[Dataset records]
....

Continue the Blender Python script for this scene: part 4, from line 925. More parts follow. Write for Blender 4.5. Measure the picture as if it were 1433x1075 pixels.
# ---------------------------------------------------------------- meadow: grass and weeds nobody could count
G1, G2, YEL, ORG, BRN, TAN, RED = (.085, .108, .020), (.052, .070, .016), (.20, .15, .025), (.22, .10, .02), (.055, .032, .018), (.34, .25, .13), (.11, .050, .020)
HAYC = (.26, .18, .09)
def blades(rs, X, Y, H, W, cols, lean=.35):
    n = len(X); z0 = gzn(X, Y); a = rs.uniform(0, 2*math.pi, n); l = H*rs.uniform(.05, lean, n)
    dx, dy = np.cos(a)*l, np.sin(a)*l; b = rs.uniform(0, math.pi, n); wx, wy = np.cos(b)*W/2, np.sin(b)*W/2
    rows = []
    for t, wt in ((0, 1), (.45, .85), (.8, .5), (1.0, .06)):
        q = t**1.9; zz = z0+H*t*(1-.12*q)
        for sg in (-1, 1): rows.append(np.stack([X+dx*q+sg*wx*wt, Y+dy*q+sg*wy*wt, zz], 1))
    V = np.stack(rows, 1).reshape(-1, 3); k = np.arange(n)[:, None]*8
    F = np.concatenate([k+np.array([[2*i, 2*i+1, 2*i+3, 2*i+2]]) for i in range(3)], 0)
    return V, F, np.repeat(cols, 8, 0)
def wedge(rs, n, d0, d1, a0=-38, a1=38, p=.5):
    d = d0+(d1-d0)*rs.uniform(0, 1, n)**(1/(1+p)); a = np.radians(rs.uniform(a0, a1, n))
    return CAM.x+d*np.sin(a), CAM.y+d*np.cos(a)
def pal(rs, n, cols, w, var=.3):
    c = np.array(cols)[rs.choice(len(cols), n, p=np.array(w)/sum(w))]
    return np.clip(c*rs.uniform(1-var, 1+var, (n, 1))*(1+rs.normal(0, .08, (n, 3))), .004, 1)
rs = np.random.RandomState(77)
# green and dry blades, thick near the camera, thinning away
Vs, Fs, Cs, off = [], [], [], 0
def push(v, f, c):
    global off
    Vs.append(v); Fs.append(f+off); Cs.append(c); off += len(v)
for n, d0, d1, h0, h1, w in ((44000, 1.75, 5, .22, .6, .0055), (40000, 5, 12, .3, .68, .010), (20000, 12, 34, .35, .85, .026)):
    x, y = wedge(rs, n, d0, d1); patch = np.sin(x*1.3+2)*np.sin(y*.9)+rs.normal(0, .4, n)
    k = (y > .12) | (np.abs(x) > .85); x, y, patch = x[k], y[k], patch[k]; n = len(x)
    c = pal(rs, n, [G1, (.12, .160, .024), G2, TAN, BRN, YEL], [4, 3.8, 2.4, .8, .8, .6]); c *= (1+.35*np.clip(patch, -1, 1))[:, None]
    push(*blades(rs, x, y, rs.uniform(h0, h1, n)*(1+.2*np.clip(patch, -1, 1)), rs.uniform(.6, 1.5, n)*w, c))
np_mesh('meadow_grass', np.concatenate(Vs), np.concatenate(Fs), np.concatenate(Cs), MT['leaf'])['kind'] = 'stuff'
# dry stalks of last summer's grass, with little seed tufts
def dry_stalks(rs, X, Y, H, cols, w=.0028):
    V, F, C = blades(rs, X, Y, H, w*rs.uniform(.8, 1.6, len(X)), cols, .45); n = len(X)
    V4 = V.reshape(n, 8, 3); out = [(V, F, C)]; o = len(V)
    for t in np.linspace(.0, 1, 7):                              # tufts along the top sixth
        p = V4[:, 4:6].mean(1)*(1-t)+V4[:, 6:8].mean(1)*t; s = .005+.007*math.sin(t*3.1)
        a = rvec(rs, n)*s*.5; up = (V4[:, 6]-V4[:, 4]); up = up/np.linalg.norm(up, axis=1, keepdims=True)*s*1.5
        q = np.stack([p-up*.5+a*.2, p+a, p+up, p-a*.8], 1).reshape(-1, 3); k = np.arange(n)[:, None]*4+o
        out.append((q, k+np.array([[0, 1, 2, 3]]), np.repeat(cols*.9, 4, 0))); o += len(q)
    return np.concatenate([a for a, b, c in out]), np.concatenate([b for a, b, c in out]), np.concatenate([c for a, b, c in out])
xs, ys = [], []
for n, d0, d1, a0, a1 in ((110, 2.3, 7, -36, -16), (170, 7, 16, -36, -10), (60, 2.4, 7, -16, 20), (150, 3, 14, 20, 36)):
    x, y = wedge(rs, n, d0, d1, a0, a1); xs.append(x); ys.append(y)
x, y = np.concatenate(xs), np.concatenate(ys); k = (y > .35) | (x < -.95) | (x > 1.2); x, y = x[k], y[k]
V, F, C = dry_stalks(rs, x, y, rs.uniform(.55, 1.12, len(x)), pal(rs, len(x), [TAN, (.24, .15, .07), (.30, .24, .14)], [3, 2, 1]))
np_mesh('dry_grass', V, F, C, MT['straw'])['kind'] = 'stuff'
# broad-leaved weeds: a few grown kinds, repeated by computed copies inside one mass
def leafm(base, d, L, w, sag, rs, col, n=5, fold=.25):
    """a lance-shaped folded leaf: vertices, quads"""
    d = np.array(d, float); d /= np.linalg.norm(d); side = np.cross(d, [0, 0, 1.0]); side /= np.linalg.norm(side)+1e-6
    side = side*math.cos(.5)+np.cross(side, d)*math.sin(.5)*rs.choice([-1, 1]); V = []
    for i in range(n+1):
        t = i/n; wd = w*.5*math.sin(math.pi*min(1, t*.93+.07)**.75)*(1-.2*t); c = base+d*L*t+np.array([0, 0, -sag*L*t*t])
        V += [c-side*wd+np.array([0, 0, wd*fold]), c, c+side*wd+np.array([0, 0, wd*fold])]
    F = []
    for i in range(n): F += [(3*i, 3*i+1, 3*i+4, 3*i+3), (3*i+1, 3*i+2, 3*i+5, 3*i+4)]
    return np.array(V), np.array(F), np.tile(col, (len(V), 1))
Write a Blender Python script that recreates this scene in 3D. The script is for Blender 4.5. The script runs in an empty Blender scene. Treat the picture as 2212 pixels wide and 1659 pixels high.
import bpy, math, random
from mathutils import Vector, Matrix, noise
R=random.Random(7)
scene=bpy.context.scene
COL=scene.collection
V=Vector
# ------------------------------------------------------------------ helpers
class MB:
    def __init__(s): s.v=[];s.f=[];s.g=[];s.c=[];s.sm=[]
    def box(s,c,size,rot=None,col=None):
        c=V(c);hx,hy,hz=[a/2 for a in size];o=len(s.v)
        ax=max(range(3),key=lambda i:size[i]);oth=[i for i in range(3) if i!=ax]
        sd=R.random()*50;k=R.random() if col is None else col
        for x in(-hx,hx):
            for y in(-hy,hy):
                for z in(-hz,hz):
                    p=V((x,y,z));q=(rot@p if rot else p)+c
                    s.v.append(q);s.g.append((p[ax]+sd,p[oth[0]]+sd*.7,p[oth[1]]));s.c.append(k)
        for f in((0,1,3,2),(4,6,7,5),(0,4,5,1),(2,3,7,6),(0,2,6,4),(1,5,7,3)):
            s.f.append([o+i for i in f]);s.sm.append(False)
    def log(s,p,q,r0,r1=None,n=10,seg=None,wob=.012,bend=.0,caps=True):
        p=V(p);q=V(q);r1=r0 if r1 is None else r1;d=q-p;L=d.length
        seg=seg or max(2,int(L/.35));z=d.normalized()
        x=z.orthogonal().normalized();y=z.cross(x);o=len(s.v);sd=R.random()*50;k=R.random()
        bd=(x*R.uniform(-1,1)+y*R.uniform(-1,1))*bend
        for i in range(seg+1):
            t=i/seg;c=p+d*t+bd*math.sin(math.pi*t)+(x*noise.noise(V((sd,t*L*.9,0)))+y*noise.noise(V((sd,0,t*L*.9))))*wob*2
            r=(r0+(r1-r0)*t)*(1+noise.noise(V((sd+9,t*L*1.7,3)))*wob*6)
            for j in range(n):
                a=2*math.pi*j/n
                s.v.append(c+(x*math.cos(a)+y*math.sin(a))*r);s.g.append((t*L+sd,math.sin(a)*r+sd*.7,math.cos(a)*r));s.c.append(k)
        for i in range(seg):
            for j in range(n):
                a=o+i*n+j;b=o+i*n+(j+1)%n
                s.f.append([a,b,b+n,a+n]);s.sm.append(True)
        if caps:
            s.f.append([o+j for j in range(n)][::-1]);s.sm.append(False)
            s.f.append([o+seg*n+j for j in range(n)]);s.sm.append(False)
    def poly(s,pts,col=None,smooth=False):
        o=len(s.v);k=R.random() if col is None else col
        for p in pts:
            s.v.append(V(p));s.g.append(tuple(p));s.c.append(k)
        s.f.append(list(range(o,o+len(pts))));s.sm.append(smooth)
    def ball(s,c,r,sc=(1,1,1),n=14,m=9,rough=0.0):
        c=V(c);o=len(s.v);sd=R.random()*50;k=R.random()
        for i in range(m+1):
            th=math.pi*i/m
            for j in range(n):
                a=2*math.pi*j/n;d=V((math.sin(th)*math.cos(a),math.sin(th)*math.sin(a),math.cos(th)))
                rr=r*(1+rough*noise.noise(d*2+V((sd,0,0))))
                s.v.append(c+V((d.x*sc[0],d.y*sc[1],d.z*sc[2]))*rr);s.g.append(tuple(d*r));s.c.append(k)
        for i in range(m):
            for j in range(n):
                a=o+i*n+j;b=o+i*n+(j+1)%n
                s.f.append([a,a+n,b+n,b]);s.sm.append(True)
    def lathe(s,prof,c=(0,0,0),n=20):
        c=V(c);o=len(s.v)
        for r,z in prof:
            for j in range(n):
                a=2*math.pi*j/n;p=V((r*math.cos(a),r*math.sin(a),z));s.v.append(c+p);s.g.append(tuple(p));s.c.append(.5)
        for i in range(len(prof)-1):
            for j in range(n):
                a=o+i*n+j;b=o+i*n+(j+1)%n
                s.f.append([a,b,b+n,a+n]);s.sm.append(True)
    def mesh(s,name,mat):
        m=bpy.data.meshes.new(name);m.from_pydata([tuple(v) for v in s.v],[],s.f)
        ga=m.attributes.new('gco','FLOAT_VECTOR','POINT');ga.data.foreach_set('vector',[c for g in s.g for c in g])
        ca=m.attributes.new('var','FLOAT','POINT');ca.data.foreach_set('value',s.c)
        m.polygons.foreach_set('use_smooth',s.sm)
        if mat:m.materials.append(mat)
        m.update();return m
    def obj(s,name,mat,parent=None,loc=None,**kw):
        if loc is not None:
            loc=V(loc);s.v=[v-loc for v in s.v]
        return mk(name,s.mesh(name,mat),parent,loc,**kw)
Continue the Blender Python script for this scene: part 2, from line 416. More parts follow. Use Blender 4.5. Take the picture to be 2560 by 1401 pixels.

....

**GOAL:** Go through the material and copy out every line with "Write" in it.

**WORKED SOLUTION:**
Continue the Blender Python script for this scene: part 4, from line 925. More parts follow. Write for Blender 4.5. Measure the picture as if it were 1433x1075 pixels.
Write a Blender Python script that recreates this scene in 3D. The script is for Blender 4.5. The script runs in an empty Blender scene. Treat the picture as 2212 pixels wide and 1659 pixels high.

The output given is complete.